--- start RECORDED DATA ---

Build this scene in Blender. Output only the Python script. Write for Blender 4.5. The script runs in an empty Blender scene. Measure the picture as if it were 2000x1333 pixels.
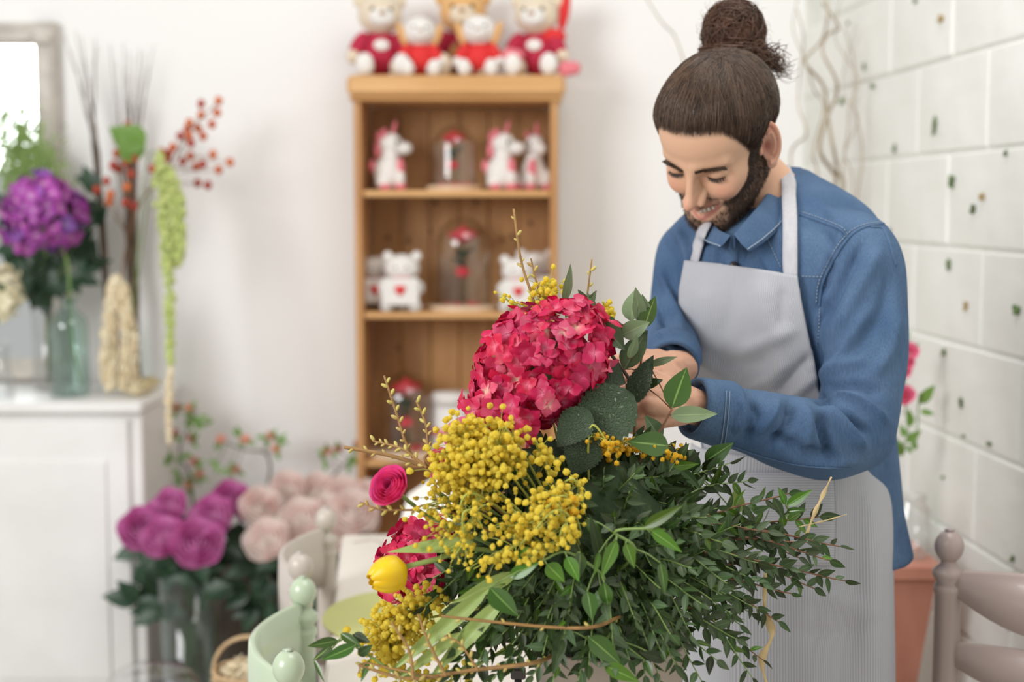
import bpy, math, random
import numpy as np
from mathutils import Vector, Matrix, noise
from mathutils.bvhtree import BVHTree

SC = bpy.context.scene
COL = SC.collection
rnd = random.Random(7)
PI = math.pi

# ------------------------------------------------------------------ camera, world, lights, exposure
PITCH = math.radians(5.47)
FP = 50.0 / 36.0 * 2000.0
CAMZ = 1.5
cam_data = bpy.data.cameras.new('camera'); cam = bpy.data.objects.new('camera', cam_data); COL.objects.link(cam)
cam.location = (0, 0, CAMZ); cam.rotation_euler = (PI/2 - PITCH, 0, 0)
cam_data.lens = 50; cam_data.sensor_width = 36; cam_data.clip_start = 0.05
cam_data.dof.use_dof = True; cam_data.dof.focus_distance = 1.76; cam_data.dof.aperture_fstop = 2.7
SC.camera = cam
world = bpy.data.worlds.new('world'); SC.world = world; world.use_nodes = True
bg = world.node_tree.nodes['Background']; bg.inputs[0].default_value = (1.0, 0.985, 0.965, 1); bg.inputs[1].default_value = 0.52

def area_light(name, loc, target, sx, sy, power, color):
    l = bpy.data.lights.new(name, 'AREA'); l.shape = 'RECTANGLE'; l.size = sx; l.size_y = sy; l.energy = power; l.color = color
    o = bpy.data.objects.new(name, l); COL.objects.link(o); o.location = loc
    o.rotation_euler = (Vector(target) - Vector(loc)).to_track_quat('-Z', 'Y').to_euler()
    return o
area_light('shop_window_light', (-3.0, -0.5, 2.55), (0.35, 2.6, 1.1), 2.1, 1.7, 143, (1.0, 0.998, 1.0))
area_light('overhead_fill', (0.7, 1.9, 3.3), (0.6, 2.6, 0.9), 1.6, 1.2, 34, (1.0, 0.975, 0.94))  # fill lamp added overhead to brighten the walls and ambient light
SC.view_settings.view_transform = 'Standard'; SC.view_settings.look = 'None'
SC.view_settings.exposure = 0.0; SC.view_settings.gamma = 1.0; SC.view_settings.use_curve_mapping = False

# ------------------------------------------------------------------ helpers
CF = np.array([0, math.cos(PITCH), -math.sin(PITCH)]); CU = np.array([0, math.sin(PITCH), math.cos(PITCH)]); CR = np.array([1.0, 0, 0])
CO = np.array([0, 0, CAMZ])
def ray(px, py): return CF + CR*(px-1000)/FP - CU*(py-666.5)/FP
def P(px, py, d): return CO + ray(px, py)*d                       # a point at depth d
def PY(px, py, Y): r = ray(px, py); return CO + r*(Y/r[1])        # on the plane y = Y
def PZ(px, py, z): r = ray(px, py); return CO + r*((z-CAMZ)/r[2]) # on the plane z
def project(V):
    q = np.asarray(V) - CO; d = q@CF
    return np.stack([1000+FP*(q@CR)/d, 666.5-FP*(q@CU)/d], -1)
def nrm(v): v = np.asarray(v, float); return v/max(np.linalg.norm(v), 1e-12)

class MB:
    def __init__(s): s.V = []; s.F = []; s.n = 0
    def add(s, V, F):
        V = np.asarray(V, float); s.V.append(V); n = s.n
        s.F.extend([tuple(i+n for i in f) for f in F]); s.n += len(V); return s
def mesh(name, V, F, m=None, smooth=True, uv=None, col=None):
    me = bpy.data.meshes.new(name)
    me.from_pydata(np.asarray(V).tolist(), [], [tuple(f) for f in F])
    if smooth: me.polygons.foreach_set('use_smooth', np.ones(len(me.polygons), bool))
    if m: me.materials.append(m)
    if uv is not None:
        l = me.uv_layers.new(name='uv'); li = np.zeros(len(me.loops), int); me.loops.foreach_get('vertex_index', li)
        l.data.foreach_set('uv', np.asarray(uv)[li].astype(np.float32).ravel())
    if col is not None:
        a = me.color_attributes.new('Col', 'FLOAT_COLOR', 'POINT')
        c = np.ones((len(me.vertices), 4), np.float32); c[:, :3] = col; a.data.foreach_set('color', c.ravel())
    me.update(); return me
def link(name, me, parent=None, mat4=None):
    o = bpy.data.objects.new(name, me); COL.objects.link(o)
    if parent is not None: o.parent = parent
    if mat4 is not None: o.matrix_local = mat4
    return o
def obj(name, mb, m, parent=None, smooth=True, uv=None, col=None, world=True):
    V, F = (np.concatenate(mb.V), mb.F) if isinstance(mb, MB) else mb
    V = np.asarray(V, float)
    if parent is not None and world:
        b = parent; off = np.zeros(3)
        while b is not None: off += np.array(b.location); b = b.parent
        V = V - off
    return link(name, mesh(name, V, F, m, smooth, uv, col), parent)
def tag(o, label=None, cat=None, group=None, kind=None):
    for k, v in (('label', label), ('category', cat), ('group', group), ('kind', kind)):
        if v: o[k] = v
    return o
def thing(name, label, cat, loc=(0, 0, 0), group=None):
    o = bpy.data.objects.new(name, None); COL.objects.link(o); o.location = [float(x) for x in loc]; o.empty_display_size = .02
    return tag(o, label, cat, group)
def struct(o): o['kind'] = 'structure'; return o
def stuff(o): o['kind'] = 'stuff'; return o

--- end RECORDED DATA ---

### TASK STATEMENT:
Repeat the lines exactly as they stand, from the opening line of the data through the line with "PI = math.pi". Pictures stay out of the copy.

### COMPLETED EXERCISE:
Build this scene in Blender. Output only the Python script. Write for Blender 4.5. The script runs in an empty Blender scene. Measure the picture as if it were 2000x1333 pixels.
import bpy, math, random
import numpy as np
from mathutils import Vector, Matrix, noise
from mathutils.bvhtree import BVHTree

SC = bpy.context.scene
COL = SC.collection
rnd = random.Random(7)
PI = math.pi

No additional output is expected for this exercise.